The deeper issue is psychological as much as structural. Political actors who inherit overwhelming mandates often internalize a narrative of indispensability. The line between stewardship and ownership blurs. Yet democratic systems are not possessions; they are custodial arrangements. The electorate has delivered a formidable mandate. But it has also delivered a warning embedded in the memory of July: unchecked power, even when electorally validated, corrodes institutions.

If the Bangladesh Nationalist Party embraces the July Charter’s spirit—ensuring proportional representation in the upper house, respecting institutional independence, and resisting the temptation of constitutional overreach, it could redefine the regional narrative of majoritarian governance. It could demonstrate that a two-thirds majority need not culminate in institutional contraction.

If, however, it exploits constitutional ambiguities to consolidate dominance across both chambers, the upper house may become an ornamental appendage rather than a democratic safeguard. The opportunity for structural reform would devolve into another chapter in South Asia’s familiar cycle of centralization and backlash.

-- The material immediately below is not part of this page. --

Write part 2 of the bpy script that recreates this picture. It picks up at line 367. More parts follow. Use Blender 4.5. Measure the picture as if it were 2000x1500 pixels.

Ultimately, this moment is less about arithmetic and more about political philosophy. Power has been transferred. The mandate is clear. But history suggests that the durability of that mandate depends on restraint.

The people of Bangladesh did not vote merely for a party. They voted for a break from a pattern. They voted for institutional balance. They voted for a state that serves rather than dominates.

Whether that aspiration survives the gravitational pull of a two-thirds majority will determine whether Bangladesh enters a new democratic chapter or repeats an old one under a different banner.